- _Stated task_
Of all the lines here, how many include the string "scene"? Answer with the number only.

- _Source material_
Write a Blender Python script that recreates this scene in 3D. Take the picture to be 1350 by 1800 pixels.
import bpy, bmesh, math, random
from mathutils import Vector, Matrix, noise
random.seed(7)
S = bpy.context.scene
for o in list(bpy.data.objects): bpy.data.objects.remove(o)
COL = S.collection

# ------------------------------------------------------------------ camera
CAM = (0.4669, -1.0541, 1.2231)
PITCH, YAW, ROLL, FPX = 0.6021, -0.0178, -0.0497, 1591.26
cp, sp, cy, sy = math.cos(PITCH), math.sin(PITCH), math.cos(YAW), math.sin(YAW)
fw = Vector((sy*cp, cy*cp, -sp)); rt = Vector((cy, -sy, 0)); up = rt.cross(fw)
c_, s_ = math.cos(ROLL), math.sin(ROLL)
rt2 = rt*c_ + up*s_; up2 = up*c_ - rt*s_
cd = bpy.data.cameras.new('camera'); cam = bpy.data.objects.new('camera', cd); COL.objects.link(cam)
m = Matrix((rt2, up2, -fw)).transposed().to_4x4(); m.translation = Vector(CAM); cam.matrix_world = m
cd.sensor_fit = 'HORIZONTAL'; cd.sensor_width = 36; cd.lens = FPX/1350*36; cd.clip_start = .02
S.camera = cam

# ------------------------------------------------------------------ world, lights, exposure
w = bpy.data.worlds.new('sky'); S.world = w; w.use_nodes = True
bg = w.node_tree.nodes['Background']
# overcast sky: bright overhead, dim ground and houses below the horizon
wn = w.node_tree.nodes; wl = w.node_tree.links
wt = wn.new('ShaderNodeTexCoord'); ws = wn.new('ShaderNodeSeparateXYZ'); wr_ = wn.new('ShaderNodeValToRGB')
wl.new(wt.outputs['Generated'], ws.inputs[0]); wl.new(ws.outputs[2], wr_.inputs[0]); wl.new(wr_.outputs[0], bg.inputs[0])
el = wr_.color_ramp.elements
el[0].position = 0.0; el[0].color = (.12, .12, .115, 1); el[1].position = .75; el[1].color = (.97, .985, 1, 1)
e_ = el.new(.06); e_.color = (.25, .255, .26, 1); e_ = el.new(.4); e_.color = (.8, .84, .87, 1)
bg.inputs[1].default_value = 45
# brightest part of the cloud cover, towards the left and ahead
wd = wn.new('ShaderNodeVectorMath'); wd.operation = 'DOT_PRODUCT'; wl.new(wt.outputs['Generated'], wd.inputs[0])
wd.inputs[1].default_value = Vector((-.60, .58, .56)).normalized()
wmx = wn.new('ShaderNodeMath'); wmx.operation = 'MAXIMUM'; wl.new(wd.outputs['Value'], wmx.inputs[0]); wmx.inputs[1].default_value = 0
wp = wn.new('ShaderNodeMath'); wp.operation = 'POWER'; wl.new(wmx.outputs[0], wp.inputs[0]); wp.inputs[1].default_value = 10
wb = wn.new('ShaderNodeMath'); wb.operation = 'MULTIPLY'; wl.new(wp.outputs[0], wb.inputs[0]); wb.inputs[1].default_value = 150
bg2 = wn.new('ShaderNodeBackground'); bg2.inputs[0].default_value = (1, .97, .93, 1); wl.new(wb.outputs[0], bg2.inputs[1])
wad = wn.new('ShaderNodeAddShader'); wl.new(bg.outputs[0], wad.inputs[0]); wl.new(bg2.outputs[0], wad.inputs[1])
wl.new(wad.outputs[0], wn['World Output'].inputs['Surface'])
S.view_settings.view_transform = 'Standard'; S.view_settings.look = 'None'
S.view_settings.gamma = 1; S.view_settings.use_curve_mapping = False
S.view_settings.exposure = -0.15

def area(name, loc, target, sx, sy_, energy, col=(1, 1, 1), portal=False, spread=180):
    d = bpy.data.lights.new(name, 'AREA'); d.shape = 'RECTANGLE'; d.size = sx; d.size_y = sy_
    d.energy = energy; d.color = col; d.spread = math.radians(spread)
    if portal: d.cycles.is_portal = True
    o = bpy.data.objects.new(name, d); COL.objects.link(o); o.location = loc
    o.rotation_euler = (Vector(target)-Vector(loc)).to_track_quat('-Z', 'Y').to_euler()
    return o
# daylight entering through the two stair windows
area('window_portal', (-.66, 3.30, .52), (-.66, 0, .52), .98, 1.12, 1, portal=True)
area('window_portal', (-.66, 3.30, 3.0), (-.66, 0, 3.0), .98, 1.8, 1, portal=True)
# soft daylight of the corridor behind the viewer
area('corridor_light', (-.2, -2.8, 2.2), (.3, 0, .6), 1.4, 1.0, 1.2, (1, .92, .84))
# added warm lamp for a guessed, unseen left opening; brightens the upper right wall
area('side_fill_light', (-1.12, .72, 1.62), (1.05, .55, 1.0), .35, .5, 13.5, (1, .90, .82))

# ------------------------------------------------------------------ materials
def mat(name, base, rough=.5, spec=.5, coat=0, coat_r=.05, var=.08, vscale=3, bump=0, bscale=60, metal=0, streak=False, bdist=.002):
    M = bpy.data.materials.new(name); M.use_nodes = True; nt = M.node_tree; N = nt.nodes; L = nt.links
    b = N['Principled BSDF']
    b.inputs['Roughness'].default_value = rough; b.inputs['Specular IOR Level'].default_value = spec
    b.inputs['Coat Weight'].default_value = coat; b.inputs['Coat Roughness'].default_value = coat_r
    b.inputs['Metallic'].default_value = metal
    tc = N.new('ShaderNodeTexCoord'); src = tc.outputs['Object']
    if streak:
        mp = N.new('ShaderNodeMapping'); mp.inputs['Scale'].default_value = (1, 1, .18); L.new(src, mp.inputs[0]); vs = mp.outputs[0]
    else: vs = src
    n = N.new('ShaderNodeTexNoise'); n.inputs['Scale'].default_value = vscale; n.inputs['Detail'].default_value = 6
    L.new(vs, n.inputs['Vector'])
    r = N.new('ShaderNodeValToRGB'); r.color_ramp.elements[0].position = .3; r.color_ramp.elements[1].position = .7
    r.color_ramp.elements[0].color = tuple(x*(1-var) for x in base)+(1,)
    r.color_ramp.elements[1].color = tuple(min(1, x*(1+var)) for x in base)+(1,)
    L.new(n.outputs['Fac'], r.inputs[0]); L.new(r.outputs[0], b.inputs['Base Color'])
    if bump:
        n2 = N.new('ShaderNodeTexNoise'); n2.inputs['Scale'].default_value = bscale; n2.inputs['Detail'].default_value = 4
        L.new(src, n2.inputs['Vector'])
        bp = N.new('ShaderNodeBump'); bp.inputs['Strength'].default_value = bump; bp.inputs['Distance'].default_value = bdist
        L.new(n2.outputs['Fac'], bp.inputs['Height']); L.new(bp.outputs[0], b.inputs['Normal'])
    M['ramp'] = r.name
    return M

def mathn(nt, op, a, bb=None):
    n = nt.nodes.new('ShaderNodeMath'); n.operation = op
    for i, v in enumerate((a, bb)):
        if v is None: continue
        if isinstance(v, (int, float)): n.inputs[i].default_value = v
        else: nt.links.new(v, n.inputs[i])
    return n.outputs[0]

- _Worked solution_
2